If you were to stand on the Green Point beach at Marrawah facing out into the Southern Ocean, there is every possibility that the air you breathe may not have made landfall since leaving South America two-thirds of the way around the globe. It can be difficult to escape thoughts such as these when the winds pick up and the earth’s immensity threatens to sweep you away. Surfers love this as one of Tasmania’s most reliable breaks, while further south, at Arthur River, a plaque at Gardiner Point marks Tasmania’s official ‘End of the World’.

Seals at Stanley

One of the oldest settlements along Tasmania’s northwest coast, pretty Stanley has historic buildings at every turn. But it’s the setting and sense of possibility that dominates here. A cable car and walking trails climb Circular Head (‘The Nut’ to its friends), a forbidding outcrop that towers over the town. From the summit, cinematic views take in the wild waters of Bass Strait. From back down in the harbour, Stanley Seal Cruises (stanleysealcruises.com.au) runs informative 75-minute excursions out to Bull Rock, a favoured resting place for Australian fur seals. A rich portfolio of shorebirds, Bottlenose dolphins and even the occasional Great White Shark may also enliven the trip.

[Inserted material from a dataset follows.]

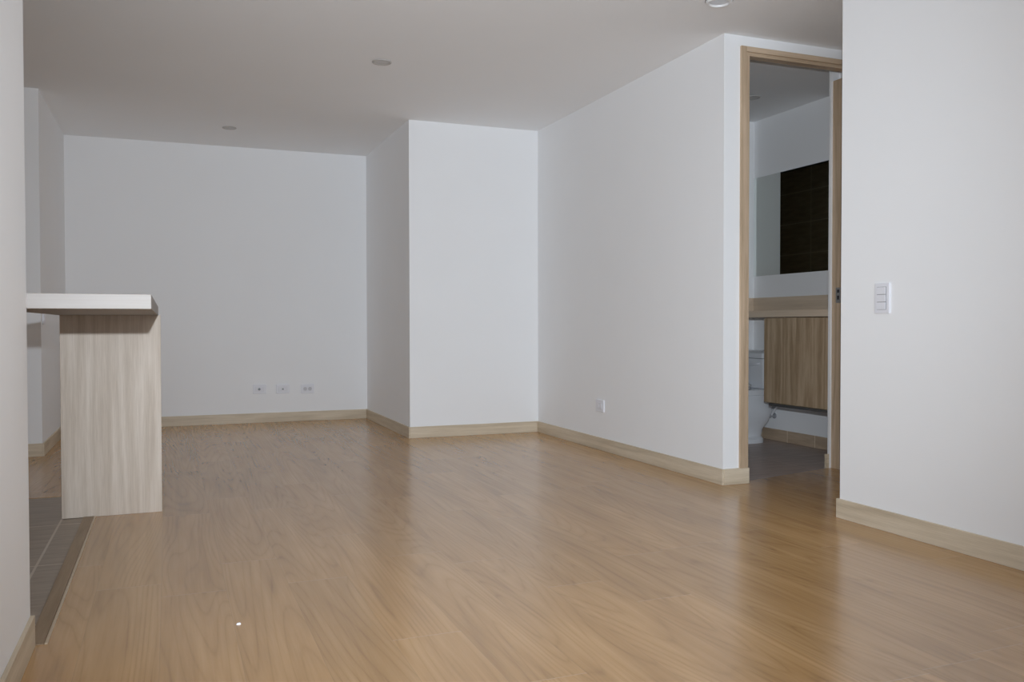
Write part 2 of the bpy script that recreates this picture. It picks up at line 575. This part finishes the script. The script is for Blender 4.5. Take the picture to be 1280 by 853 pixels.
# ------------------------------------------------------------------ breakfast bar
bar = thing('breakfast_bar', 'whitewashed oak breakfast bar with thick top on one panel leg by the kitchen tiles', 'breakfast bar', (-0.25, 4.50, 0))
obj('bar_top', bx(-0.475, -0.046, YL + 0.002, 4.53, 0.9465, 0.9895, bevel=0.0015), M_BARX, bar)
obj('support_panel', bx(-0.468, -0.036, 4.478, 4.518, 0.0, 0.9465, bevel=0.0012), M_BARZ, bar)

# ------------------------------------------------------------------ power outlets and switches


def outlet_on_back(xc, zc, label, style):
    t = thing('power_outlet', label, 'outlet', (xc, YB, zc - 0.045), 'outlets low on the back wall')
    w, h = 0.121, 0.086
    obj('cover_plate', bx(xc - w / 2, xc + w / 2, YB - 0.009, YB, zc - h / 2, zc + h / 2, bevel=0.003), M_PLASTIC, t)
    ins = obj('insert', bx(xc - 0.042, xc + 0.042, YB - 0.0115, YB - 0.009, zc - 0.024, zc + 0.024, bevel=0.001), M_PLASTIC2, t)
    if style == 'coax':
        obj('coaxial_socket', lathe([(0, -0.005), (0.011, -0.005), (0.011, 0.003), (0.008, 0.006), (0, 0.006)], 20, (xc - 0.004, YB - 0.0155, zc), 'Y'), M_GREYM, ins)
    elif style == 'phone':
        obj('phone_jack', bx(xc - 0.008, xc + 0.008, YB - 0.0125, YB - 0.0115, zc - 0.010, zc + 0.004), M_GREYM, ins)
    else:
        for s in (-1, 1):
            sk = obj('socket', lathe([(0, -0.001), (0.017, -0.001), (0.017, 0.0005), (0, 0.0005)], 24, (xc + s * 0.022, YB - 0.0125, zc), 'Y'), plain('grey_socket', (0.55, 0.55, 0.58), 0.4), ins)
    return t


outlet_on_back(0.773, 0.309, 'white wall plate with dark round aerial socket, nearest the bar panel', 'coax')
outlet_on_back(0.980, 0.307, 'white wall plate with small jack, between two other plates on back wall', 'phone')
outlet_on_back(1.205, 0.300, 'white double socket outlet on back wall nearest the projecting corner', 'double')

t = thing('power_outlet', 'white double outlet plate low on the long right wall', 'outlet', (XS, 5.508, 0.27))
obj('cover_plate', bx(XS - 0.010, XS, 5.447, 5.570, 0.273, 0.360, bevel=0.003), M_PLASTIC, t)
i2 = obj('insert', bx(XS - 0.0125, XS - 0.010, 5.468, 5.549, 0.293, 0.340, bevel=0.001), M_PLASTIC2, t)
for s in (-1, 1):
    obj('socket', lathe([(0, -0.0008), (0.016, -0.0008), (0.016, 0.0008), (0, 0.0008)], 24, (XS - 0.0132, 5.508 + s * 0.021, 0.3165), 'X'), M_PLASTIC, i2)

t = thing('light_switch', 'white three-rocker light switch on the near right wall', 'light switch', (XR, 2.898, 0.945))
obj('cover_plate', bx(XR - 0.009, XR, 2.856, 2.940, 0.945, 1.078, bevel=0.003), M_PLASTIC, t)
fr = obj('insert', bx(XR - 0.0100, XR - 0.009, 2.872, 2.924, 0.962, 1.061), M_GREYM, t)
for k in range(3):
    z0 = 0.963 + k * 0.0328
    obj('rocker', bx(XR - 0.0135, XR - 0.0100, 2.873, 2.923, z0, z0 + 0.0312, bevel=0.0012), M_PLASTIC, t)

t = thing('light_switch', 'small white switch plate on the far left wall, under the bar top', 'light switch', (XK, 6.79, 0.90))
obj('cover_plate', bx(XK, XK + 0.010, 6.755, 6.825, 0.905, 0.99, bevel=0.003), M_PLASTIC, t)
obj('rocker', bx(XK + 0.010, XK + 0.013, 6.773, 6.807, 0.925, 0.97, bevel=0.001), M_PLASTIC, t)

# ------------------------------------------------------------------ ceiling downlights


def downlight(x, y, r, label, kind):
    t = thing('ceiling_light', label, 'ceiling light', (x, y, H))
    d = 0.016 if kind == 'near' else 0.007
    ring = M_LAMPRIM if kind == 'near' else M_LAMPRING
    if kind == 'near':
        obj('outline_disc', lathe([(0, 0), (r * 1.04, 0), (r * 1.04, -0.004), (0, -0.004)], 48, (x, y, H)), plain('dark_grey_outline', (0.25, 0.23, 0.22), 0.6), t)  # dark grey disc showing as a thin outline round the trim
    obj('trim_ring', lathe([(r, -0.001), (r, -d * 0.6), (r * 0.94, -d), (r * 0.78, -d), (r * 0.70, -d * 0.5), (r * 0.70, -0.002)], 48, (x, y, H)), ring, t, True)
    obj('lens', lathe([(0, -d * 0.7), (r * 0.55, -d * 0.62), (r * 0.71, -d * 0.45), (r * 0.71, -0.001), (0, -0.001)], 48, (x, y, H)), M_LENS if kind == 'near' else M_LENSD, t, True)
    return t


downlight(2.560, 3.640, 0.066, 'round white ceiling light cut off at the top edge, nearest the bathroom door', 'near')
downlight(1.229, 5.245, 0.060, 'round grey recessed ceiling light in the middle of the main ceiling', 'far')
downlight(0.475, 7.440, 0.056, 'small grey recessed ceiling light near the back wall', 'far')
downlight(3.868, 5.095, 0.055, 'recessed ceiling light inside the bathroom, seen beside the door jamb', 'far')

# ------------------------------------------------------------------ bathroom
VX = 3.869          # cabinet front
VY1 = 4.957         # cabinet end towards the toilet
cabt = thing('vanity_cabinet', 'wall-hung brown oak vanity cabinet under the bathroom counter', 'cabinet', (4.10, 4.62, 0.33))
obj('cabinet_body', bx(VX + 0.020, XB, 4.305, VY1, 0.352, 0.944), M_CAB, cabt)
for y0, y1 in ((4.305, 4.630), (4.6315, VY1)):
    obj('cabinet_door', bx(VX, VX + 0.019, y0, y1, 0.358, 0.940, bevel=0.001), M_CAB, cabt)
obj('bottom_profile', bx(VX + 0.002, VX + 0.045, 4.305, VY1 - 0.05, 0.335, 0.3515), M_GREYM, cabt)
ct = thing('vanity_counter', 'brown stone bathroom counter with upstand against the wall', 'counter', (4.10, 4.9, 0.947))
obj('counter_slab', prism([(3.849, 4.30), (3.849, 5.13), (4.11, 5.16), (4.11, YBB), (XB, YBB), (XB, 4.30)], 0.948, 0.992), M_COUNTER, ct)
obj('backsplash', bx(XB - 0.014, XB, 4.30, YBB - 0.014, 0.992, 1.108, bevel=0.001), M_COUNTER, ct)
obj('backsplash', bx(4.10, XB, YBB - 0.014, YBB, 0.992, 1.108, bevel=0.001), M_COUNTER, ct)

mir = thing('wall_mirror', 'wide frameless mirror on the wall above the bathroom counter', 'mirror', (XB, 5.28, 1.275))
obj('mirror_backing', bx(XB - 0.012, XB, 4.72, 5.702, 1.282, 2.056), M_MIREDGE, mir)
obj('mirror_glass', bx(XB - 0.016, XB - 0.012, 4.72, 5.700, 1.280, 2.058), M_MIRROR, mir)

fa = thing('basin_faucet', 'small dark chrome faucet on the counter, cut by the right door jamb', 'faucet', (4.22, 4.58, 0.992))
obj('faucet_base', lathe([(0, 0), (0.026, 0), (0.026, 0.008), (0.018, 0.014), (0.016, 0.085), (0, 0.09)], 24, (4.22, 4.58, 0.9925)), M_CHROME, fa, True)
obj('spout', tube([(4.22, 4.58, 1.06), (4.18, 4.58, 1.07), (4.13, 4.58, 1.068), (4.10, 4.58, 1.055)], 0.010), M_CHROME, fa, True)
obj('lever', tube([(4.22, 4.58, 1.078), (4.225, 4.58, 1.098), (4.19, 4.58, 1.112)], 0.007), M_BLACKM, fa, True)

TY = 5.492
to = thing('toilet', 'white ceramic toilet in the bathroom, partly hidden by the left door jamb', 'toilet', (4.0, TY, 0))
obj('bowl', loft([
    egg(3.98, TY, 0.000, 0.245, 0.150, 0.148, p=3.2),
    egg(3.98, TY, 0.030, 0.243, 0.146, 0.146, p=3.2),
    egg(3.98, TY, 0.048, 0.235, 0.130, 0.126, p=3.2),
    egg(3.985, TY, 0.100, 0.245, 0.135, 0.122, p=3.2),
    egg(3.97, TY, 0.160, 0.300, 0.175, 0.155, p=3.2),
    egg(3.96, TY, 0.230, 0.330, 0.225, 0.178, p=3.2),
    egg(3.95, TY, 0.300, 0.340, 0.258, 0.186, p=3.2),
    egg(3.945, TY, 0.352, 0.342, 0.268, 0.182, p=3.2),
    egg(3.945, TY, 0.362, 0.342, 0.266, 0.178, p=3.2),
    egg(3.945, TY, 0.368, 0.362, 0.276, 0.188, p=3.2),
    egg(3.945, TY, 0.404, 0.362, 0.278, 0.190, p=3.2),
    egg(3.945, TY, 0.410, 0.358, 0.272, 0.184, p=3.2),
    egg(3.945, TY, 0.410, 0.20, 0.20, 0.12)]), M_CERAMIC, to, True)
obj('seat', loft([egg(3.92, TY, 0.412, 0.165, 0.250, 0.180), egg(3.92, TY, 0.415, 0.17, 0.256, 0.186), egg(3.92, TY, 0.426, 0.17, 0.256, 0.186), egg(3.92, TY, 0.430, 0.165, 0.250, 0.180)]), M_CERAMIC, to, True)
obj('seat_lid', loft([egg(3.92, TY, 0.432, 0.175, 0.250, 0.180), egg(3.92, TY, 0.435, 0.18, 0.256, 0.186), egg(3.92, TY, 0.446, 0.18, 0.254, 0.184), egg(3.92, TY, 0.455, 0.165, 0.235, 0.166)]), M_CERAMIC, to, True)


def rrect(x0, x1, y0, y1, z, r=0.03, n=6):
    pts = []
    for cx, cy, a0 in ((x1 - r, y1 - r, 0), (x0 + r, y1 - r, 90), (x0 + r, y0 + r, 180), (x1 - r, y0 + r, 270)):
        for k in range(n + 1):
            a = math.radians(a0 + 90 * k / n)
            pts.append((cx + r * math.cos(a), cy + r * math.sin(a), z))
    return pts


obj('tank', loft([rrect(4.165, 4.338, TY - 0.165, TY + 0.165, 0.412), rrect(4.150, 4.342, TY - 0.178, TY + 0.178, 0.45),
                  rrect(4.140, 4.345, TY - 0.186, TY + 0.186, 0.638)]), M_CERAMIC, to, True)
obj('tank_lid', loft([rrect(4.130, 4.348, TY - 0.195, TY + 0.195, 0.642), rrect(4.126, 4.350, TY - 0.199, TY + 0.199, 0.652),
                      rrect(4.128, 4.350, TY - 0.197, TY + 0.197, 0.680), rrect(4.145, 4.340, TY - 0.180, TY + 0.180, 0.697)]), M_CERAMIC, to, True)
fb = obj('flush_lever', tube([(4.140, TY - 0.13, 0.60), (4.120, TY - 0.13, 0.60), (4.115, TY - 0.10, 0.598), (4.115, TY - 0.05, 0.592)], 0.007), M_PLASTIC, to, True)

ho = thing('water_hose', 'white water hose and angle valve on the wall between toilet and cabinet', 'hose', (4.33, 5.50, 0.19))
obj('hose', tube([(4.325, 5.455, 0.195), (4.322, 5.42, 0.23), (4.315, 5.36, 0.29), (4.30, 5.27, 0.36), (4.28, 5.20, 0.42), (4.27, 5.19, 0.62), (4.27, 5.20, 0.947)], 0.009), M_HOSE, ho, True)
obj('angle_valve', lathe([(0, 0.0), (0.022, 0.0), (0.022, 0.006), (0.011, 0.01), (0.011, 0.04), (0.017, 0.045), (0.017, 0.06), (0, 0.06)], 20, (XB, 5.455, 0.19), 'X'), M_VALVE, ho, True)

# a paint chip on the floor boards
px, py = 0.187, 2.70
tag(obj('paint_chip', loft([[(px - 0.006, py - 0.005, 0.0), (px + 0.007, py - 0.006, 0.0), (px + 0.008, py + 0.004, 0.0), (px - 0.004, py + 0.007, 0.0)],
                            [(px - 0.004, py - 0.003, 0.004), (px + 0.005, py - 0.004, 0.005), (px + 0.005, py + 0.003, 0.004), (px - 0.003, py + 0.004, 0.003)]]), M_PLASTIC),
    'tiny white paint chip lying on the wood floor in the foreground', 'paint chip')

Watch for penguins crossing in Stanley, Tasmania / Image by Eli Duke

Penguins at Penguin

Bypassed by the main coastal highway and all the better for it, Penguin is an appealing seaside town strung out along a quiet beach facing onto Bass Strait. And true to its name, Penguin is a base for the Little (or Fairy) Penguins that nightly come ashore along this stretch of coast between mid-September or October and April. The largest breeding colony arrives around sunset at Lalico Beach, 22km east of Penguin; on most nights, there’s a park ranger in residence to answer any questions. Other smaller colonies are found at Sulphur Creek (4km west of Penguin) or on West Beach in Burnie (19km west of Penguin), behind the Makers Workshop. In Penguin itself, large Penguin models line the main street in case you missed the real thing…

Latrobe’s Platypus

Set back from Tasmania’s northwest coast, south of Devonport, Latrobe is widely considered to be the platypus capital of Tasmania. While you can encounter platypus in other Tassie rivers, sightings along the Mersey River at Latrobe’s Warrawee Forest Reserve, just south of town, are elevated to the level of probability, especially close to sunset in spring and summer. You could take your chances and go looking on your own, but trailing along with the experts on the daily tours organised through by the Latrobe Visitor Centre (latrobetasmania.com.au) will greatly increase your chances of success.